Vivimos en medio del mareo que proporciona el dinero, lo observamos en casos sonados de corrupción municipal que dan mucho juego en las conversaciones porque algunas noticias recientes desafían las fronteras de la razón. Las gentes creen ingenuamente que tales desmanes se deben a una pérdida de valores tradicionales y al derrumbe de la moral pero todo esto, ay, no es nuevo y para confirmarlo ahí está la gran literatura que ha tratado estos asuntos de forma agotadora, cincelando personajes o describiendo los ambientes propicios. Me he releído últimamente algunos de los tomos que componen “La comedia humana” de Balzac, ese gran zócalo de la sociedad francesa de la primera mitad del siglo XIX, donde conviven la gloria, el honor, las hazañas generosas con la mezquindad, la mentira y el crimen. Modelos no faltaron a Balzac para inspirarse en aquella hora convulsa cuando los regímenes políticos se sucedían con cadencia metódica, dijérase que como accionados por un relojero de la historia maniáticamente preciso.

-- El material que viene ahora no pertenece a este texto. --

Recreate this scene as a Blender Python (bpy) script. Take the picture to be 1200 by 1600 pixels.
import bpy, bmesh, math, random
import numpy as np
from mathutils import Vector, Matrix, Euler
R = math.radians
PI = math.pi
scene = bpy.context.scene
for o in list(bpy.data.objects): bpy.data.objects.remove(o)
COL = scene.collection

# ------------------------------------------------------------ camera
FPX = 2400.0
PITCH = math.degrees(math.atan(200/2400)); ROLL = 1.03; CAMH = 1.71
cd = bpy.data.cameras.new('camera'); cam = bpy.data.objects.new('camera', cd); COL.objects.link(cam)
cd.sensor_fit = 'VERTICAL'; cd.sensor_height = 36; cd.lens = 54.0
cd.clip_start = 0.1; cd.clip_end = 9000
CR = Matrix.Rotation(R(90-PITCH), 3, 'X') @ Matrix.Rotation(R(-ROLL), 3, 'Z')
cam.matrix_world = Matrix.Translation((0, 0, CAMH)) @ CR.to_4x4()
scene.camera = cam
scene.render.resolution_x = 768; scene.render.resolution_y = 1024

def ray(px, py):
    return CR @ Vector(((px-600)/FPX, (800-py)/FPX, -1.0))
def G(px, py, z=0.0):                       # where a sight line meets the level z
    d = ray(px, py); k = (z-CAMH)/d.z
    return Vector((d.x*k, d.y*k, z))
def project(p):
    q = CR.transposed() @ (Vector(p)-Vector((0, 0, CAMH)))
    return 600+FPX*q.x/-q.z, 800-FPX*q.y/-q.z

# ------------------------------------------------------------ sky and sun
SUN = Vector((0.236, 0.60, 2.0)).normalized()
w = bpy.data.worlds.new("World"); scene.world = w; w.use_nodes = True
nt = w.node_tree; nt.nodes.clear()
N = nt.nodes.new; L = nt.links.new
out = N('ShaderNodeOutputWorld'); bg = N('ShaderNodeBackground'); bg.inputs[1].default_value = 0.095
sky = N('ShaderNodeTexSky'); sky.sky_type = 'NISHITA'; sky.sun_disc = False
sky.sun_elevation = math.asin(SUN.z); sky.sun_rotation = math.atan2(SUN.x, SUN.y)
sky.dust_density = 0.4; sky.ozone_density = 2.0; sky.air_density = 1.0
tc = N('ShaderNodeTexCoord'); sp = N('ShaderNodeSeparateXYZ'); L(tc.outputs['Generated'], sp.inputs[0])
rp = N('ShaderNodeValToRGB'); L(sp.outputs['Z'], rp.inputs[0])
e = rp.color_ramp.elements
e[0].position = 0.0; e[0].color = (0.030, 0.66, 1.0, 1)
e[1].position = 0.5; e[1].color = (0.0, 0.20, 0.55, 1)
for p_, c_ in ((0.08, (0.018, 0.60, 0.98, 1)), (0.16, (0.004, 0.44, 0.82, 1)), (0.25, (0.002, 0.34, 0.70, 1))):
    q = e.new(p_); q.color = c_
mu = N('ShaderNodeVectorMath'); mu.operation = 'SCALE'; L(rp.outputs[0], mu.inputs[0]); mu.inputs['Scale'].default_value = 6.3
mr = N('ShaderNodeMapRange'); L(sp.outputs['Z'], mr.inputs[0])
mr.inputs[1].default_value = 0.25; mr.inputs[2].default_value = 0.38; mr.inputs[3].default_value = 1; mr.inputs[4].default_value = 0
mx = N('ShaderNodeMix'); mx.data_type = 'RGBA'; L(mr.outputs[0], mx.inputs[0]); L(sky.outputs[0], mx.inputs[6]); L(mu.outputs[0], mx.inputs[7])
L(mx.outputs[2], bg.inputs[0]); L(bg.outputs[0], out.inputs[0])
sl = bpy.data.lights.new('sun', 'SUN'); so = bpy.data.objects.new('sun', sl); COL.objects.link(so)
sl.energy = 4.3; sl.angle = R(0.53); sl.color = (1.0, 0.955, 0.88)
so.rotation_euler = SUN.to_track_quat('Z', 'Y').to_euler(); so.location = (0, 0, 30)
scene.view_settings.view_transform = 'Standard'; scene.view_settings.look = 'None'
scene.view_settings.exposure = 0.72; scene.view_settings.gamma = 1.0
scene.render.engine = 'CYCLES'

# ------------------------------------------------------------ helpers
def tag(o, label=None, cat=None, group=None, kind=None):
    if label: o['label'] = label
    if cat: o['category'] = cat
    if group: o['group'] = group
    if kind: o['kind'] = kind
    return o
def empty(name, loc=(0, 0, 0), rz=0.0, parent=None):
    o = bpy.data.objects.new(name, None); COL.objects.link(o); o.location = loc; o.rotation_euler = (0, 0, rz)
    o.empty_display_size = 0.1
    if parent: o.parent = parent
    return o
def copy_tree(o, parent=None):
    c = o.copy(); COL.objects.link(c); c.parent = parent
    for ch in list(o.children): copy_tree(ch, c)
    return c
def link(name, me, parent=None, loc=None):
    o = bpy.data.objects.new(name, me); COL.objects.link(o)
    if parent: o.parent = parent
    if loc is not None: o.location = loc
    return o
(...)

En Balzac está el ascenso gracias al delito o la especulación y está Grandet que amasa una ingente fortuna. Antes de la Revolución la codicia competía con el heroísmo, pero tras ella una codicia nueva compartía el terreno con un heroísmo asimismo renovado, de flamante cuño, puesto al día por nuevas leyes y por los cambios políticos. El mismo Balzac sabemos que fue persona obsesionada por el dinero, que intentó enriquecerse por medio de la industria editorial aunque fracasara una y otra vez. Su madre le había instruido en la cuna: “la fortuna, la gran fortuna, lo es todo”, le había dicho, resumiendo con estas palabras una especie de programa de vida que el hijo no pudo cumplir porque las únicas acciones que le dieron riqueza fueron las que adquirió en la sociedad anónima de las letras.
En “La comedia humana” hay dinero, mucho dinero que engrasa las válvulas de la sociedad del Imperio con lubricantes como la venta de bienes nacionales, los suministros de guerra o las colosales especulaciones. Se desarrolla una nueva clase de amos, el señor conde es sustituido por el señorito audaz y una élite acaudalada se hace con las palancas del tejemaneje. Es decir, donde hoy encontramos urbanismo ayer hubo desamortización y suministros. ¿Para qué hablar de la monarquía de Julio, tan atildada como corrupta? En París, los terrenos para construir se convirtieron en objetos de lascivia y los ferrocarriles, que iniciaban su andadura asmática, concentraron capitales avarientos.
En España las pasiones se desarrollaron con análoga intensidad y no faltarían notarios para dejar testimonio. Está por hacer la historia de nuestra corrupción y el siglo XIX no sería mala época para empezar a atar cabos sueltos. Nada menos que el conde de Toreno anduvo mezclado en un asunto turbio con motivo de un contrato de la casa Rotschild sobre azogues y el mismo Madoz, años más tarde, se haría rico con el trapicheo de inmuebles. Corrupta en grado de filigrana fue la reina María Cristina y el zascandil de su esposo morganático Fernando Muñoz. La reforma de la legislación de contratos que Bravo Murillo impulsaría en 1852 tuvo su causa en la afición de estas reales personas a beneficiarse de negocios bien “reales”. Y la destrucción de la casa donde Cristina y Muñoz vivían, preludio de la revolución de 1854, fue la respuesta de un pueblo que estaba hasta la coronilla de estos tunantes coronados. Véase por cierto el paralelismo de los contratos públicos de ayer con lo que hoy acontece con esos mismos o parecidos contratos.
Corolario: la Historia pasa, la corrupción y la pasión por el dinero fácil permanece. Pegadas al ser humano como la escama al pez.